C’est indiscutable, Nabni semble bien montrer qu’il est au fait des réalités politiques et économiques du pays. Avez-vous, M. Benhassine, la certitude de les cerner à leur juste mesure vu l’immobilisme ambiant, la bureaucratie, les situations de rente et de monopole, le clientélisme et les pratiques de passe-droit que vous avez fort justement mis à l’index ?
Oui, sans aucun doute nous mesurons les problèmes que vous mentionnez, mais ils ont tous un remède.
Le chapitre Gouvernance du rapport Nabni 2020 comprend des propositions majeures sur tous ces sujets. L’immobilisme ambiant, la bureaucratie, les situations de rente et les passe-droits ne sont pas une fatalité.
Les solutions existent. Elles ont été mises en œuvre ailleurs, patiemment, une à une. Il faut par contre de la volonté politique pour engager ces chantiers. Avons-nous la certitude de cerner parfaitement tous ces problèmes ? Certainement pas. Seule la pratique de confronter ces problèmes et de tenter de les résoudre permet de les cerner entièrement. Il n’y a pas de plan préétabli pour résoudre ces problèmes, ou de solutions clé-en-main. Nous pouvons beaucoup apprendre là où d’autres ont réussi. Mais seul l’apprentissage de la réforme confrontée à la réalité du terrain permettra de trouver le bon chemin.
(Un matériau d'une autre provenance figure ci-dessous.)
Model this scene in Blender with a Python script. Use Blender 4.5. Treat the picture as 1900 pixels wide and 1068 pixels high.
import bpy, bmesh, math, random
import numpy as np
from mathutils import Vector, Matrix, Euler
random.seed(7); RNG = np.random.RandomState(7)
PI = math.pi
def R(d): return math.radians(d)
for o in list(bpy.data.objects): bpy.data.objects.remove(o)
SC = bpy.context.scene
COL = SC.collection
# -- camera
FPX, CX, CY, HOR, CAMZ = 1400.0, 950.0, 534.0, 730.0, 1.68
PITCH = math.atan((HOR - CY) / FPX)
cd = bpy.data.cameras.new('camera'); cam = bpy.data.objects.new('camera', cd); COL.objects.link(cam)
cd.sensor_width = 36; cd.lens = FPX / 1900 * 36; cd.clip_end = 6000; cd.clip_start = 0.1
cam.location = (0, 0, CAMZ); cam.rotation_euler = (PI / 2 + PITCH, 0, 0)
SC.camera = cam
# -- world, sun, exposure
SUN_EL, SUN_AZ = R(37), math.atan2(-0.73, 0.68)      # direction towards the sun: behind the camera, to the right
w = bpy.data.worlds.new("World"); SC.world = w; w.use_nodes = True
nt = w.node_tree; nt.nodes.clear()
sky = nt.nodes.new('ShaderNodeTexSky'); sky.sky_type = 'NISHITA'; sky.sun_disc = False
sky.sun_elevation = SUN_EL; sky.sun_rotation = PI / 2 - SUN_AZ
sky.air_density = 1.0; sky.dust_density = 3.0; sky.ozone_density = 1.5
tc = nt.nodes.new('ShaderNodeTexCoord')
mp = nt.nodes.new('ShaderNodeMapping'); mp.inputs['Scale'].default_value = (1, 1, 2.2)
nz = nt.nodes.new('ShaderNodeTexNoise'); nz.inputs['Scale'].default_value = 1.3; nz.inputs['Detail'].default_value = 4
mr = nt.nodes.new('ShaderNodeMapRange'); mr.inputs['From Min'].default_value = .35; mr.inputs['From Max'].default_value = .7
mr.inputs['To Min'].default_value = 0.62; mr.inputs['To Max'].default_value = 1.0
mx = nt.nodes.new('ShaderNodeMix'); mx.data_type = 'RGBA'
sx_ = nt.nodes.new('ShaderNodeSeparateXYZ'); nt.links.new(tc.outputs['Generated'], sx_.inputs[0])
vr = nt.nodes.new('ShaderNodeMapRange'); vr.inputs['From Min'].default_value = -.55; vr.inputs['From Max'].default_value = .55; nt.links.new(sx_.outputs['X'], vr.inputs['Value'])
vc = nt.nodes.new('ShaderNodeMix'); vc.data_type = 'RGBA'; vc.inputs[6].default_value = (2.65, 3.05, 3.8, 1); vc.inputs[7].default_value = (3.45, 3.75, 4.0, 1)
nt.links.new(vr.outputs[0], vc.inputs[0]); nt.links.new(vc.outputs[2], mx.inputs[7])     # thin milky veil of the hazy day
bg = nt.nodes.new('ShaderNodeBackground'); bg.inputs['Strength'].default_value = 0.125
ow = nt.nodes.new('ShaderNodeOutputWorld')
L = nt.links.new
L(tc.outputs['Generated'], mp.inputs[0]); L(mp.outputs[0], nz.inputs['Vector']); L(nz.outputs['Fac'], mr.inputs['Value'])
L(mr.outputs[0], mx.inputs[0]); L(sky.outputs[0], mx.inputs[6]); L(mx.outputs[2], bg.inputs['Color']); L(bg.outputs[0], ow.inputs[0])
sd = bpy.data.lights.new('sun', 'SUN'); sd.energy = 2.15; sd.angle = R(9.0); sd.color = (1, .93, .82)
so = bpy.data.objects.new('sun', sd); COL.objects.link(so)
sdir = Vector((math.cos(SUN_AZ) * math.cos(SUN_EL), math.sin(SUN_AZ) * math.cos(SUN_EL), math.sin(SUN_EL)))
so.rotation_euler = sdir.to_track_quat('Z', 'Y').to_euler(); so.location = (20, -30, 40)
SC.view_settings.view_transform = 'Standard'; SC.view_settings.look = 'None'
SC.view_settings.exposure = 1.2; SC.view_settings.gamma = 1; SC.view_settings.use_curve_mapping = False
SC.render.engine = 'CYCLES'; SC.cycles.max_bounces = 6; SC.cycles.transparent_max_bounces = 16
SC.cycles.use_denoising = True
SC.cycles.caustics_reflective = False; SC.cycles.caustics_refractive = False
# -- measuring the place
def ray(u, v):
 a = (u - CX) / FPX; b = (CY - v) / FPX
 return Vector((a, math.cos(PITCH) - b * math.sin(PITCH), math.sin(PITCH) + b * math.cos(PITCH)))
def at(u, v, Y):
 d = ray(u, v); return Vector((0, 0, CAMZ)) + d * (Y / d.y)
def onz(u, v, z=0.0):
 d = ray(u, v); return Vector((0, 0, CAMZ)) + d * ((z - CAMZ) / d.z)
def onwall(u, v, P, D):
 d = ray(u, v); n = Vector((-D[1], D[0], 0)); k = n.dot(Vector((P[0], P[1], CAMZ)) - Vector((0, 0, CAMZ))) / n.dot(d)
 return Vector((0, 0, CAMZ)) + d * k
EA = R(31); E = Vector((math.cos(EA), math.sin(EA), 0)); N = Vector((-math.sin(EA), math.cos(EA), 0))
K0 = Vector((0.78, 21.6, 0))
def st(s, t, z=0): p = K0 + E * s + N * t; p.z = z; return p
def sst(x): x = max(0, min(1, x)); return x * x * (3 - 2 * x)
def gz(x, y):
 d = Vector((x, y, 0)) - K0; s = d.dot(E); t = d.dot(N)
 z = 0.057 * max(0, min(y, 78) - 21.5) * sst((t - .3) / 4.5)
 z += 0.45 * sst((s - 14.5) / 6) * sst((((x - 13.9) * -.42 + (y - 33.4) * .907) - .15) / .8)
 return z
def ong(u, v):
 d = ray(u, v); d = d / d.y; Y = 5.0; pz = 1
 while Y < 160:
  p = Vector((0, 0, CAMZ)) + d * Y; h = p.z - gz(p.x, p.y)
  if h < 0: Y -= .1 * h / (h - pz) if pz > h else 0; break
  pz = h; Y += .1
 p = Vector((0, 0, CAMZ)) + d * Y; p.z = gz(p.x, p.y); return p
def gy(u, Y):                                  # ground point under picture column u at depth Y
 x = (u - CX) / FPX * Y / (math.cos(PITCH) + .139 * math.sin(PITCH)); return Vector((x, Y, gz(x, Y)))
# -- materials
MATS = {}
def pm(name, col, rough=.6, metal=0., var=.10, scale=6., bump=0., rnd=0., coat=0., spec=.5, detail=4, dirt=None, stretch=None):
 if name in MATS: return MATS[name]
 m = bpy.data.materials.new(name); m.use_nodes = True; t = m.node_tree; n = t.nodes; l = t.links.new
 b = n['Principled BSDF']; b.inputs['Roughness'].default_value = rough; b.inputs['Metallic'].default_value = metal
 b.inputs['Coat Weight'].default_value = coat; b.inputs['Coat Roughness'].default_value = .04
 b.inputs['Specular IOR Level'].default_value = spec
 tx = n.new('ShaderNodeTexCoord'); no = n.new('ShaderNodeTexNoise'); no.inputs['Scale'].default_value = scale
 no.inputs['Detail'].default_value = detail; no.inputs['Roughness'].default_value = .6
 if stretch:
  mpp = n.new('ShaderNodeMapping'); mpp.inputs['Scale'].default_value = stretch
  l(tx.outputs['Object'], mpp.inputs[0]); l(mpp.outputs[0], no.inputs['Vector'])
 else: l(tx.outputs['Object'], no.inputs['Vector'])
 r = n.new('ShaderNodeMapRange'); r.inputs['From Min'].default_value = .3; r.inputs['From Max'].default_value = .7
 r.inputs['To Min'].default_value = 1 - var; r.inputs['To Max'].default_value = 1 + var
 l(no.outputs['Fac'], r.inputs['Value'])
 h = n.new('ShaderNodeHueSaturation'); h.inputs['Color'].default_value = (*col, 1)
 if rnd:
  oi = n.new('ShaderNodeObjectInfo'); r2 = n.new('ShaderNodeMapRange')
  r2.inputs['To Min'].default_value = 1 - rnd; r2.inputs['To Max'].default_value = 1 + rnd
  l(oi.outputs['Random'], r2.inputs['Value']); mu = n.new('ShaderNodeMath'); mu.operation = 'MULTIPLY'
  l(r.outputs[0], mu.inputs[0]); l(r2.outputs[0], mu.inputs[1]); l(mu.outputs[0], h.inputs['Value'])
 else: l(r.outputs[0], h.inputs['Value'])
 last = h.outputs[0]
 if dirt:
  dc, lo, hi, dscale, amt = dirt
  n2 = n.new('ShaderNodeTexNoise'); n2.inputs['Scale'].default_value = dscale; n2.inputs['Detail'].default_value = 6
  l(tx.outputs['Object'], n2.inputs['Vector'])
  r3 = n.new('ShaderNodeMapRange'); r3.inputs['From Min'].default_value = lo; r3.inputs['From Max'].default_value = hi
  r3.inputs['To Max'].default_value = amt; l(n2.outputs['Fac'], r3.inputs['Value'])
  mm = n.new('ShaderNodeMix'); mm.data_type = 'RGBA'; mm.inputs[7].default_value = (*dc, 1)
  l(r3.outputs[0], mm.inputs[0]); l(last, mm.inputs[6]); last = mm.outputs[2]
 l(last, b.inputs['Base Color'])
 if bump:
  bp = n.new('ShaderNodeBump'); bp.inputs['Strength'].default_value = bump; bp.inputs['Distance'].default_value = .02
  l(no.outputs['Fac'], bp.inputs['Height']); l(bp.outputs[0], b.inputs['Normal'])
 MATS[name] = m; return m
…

Toutes vos propositions dépendent pour leur application de l’exécutif, c’est-à-dire le gouvernement lui-même au centre d’enjeux, de rapports de force que vous ne semblez pas prendre en compte ?
En effet, c’est l’Etat au final qui peut mettre en œuvre ces propositions. Dans tous les pays du monde, le gouvernement est au centre d’enjeux politiques et de rapports de force, mais ce sont les contraintes provenant de la société et des contre-pouvoirs, la redevabilité des institutions et la transparence dans l’action, qui poussentl’Etat à œuvrer dans le bon sens. Sans redevabilité, sans transparence, sans contre-pouvoirs et évaluations indépendantes, point de pression pour que l’Etat et ses responsables œuvrent pour le bien public. C’est ce qui nous fait défaut : la redevabilité envers le citoyen pour contrebalancer les contraintes et les rapports de force auxquelles font face les responsables politiques. Tant que les institutions ne seront pas davantage redevables devant les citoyens, elles demeureront inefficientes et otages d’intérêts divers. Prenons un exemple concret pour illustrer le propos : imaginons un responsable local qui, sous pression d’un supérieur ou d’une personnalité puissante, se doit d’attribuer un terrain industriel à un entrepreneur sans projet industriel, qui l’utilisera au mieux comme entrepôt, sans création réelle de richesses ou d’emplois, alors que la liste d’investisseurs réels qui sont en attente de terrains pour investir se compte par dizaines. Exemple typique. Face à cette demande « venue d’en haut », le responsable local n’a pas grand-chose à perdre d’accéder à cette requête. Au contraire, il sera bien vu. A l’inverse, son homologue chinois, dont la performance annuelle en termes de création d’emplois industriels dans la zone, et en termes d’investissement, vont servir de base pour décider de sa promotion, ou non, aura plus d’incitations à refuser cette pression. Qu’il s’agisse de redevabilité interne (comme en Chine ou à Singapour), ou de redevabilité envers les citoyens ou les électeurs, les incitations à œuvrer pour le bien public sont en grande partie déterminées par de la redevabilité, de la transparence et de l’évaluation sur la base d’objectifs clairs et mesurables. Si rien n’est mesuré et évalué, si personne ne peut demander des comptes sur les décisions prises ou sur l’action publique, et si cette dernière opère dans l’opacité, alors, oui, les passe-droits, les rapports de force et les influences continueront longtemps à affecter les comportements des responsables, à tous les niveaux.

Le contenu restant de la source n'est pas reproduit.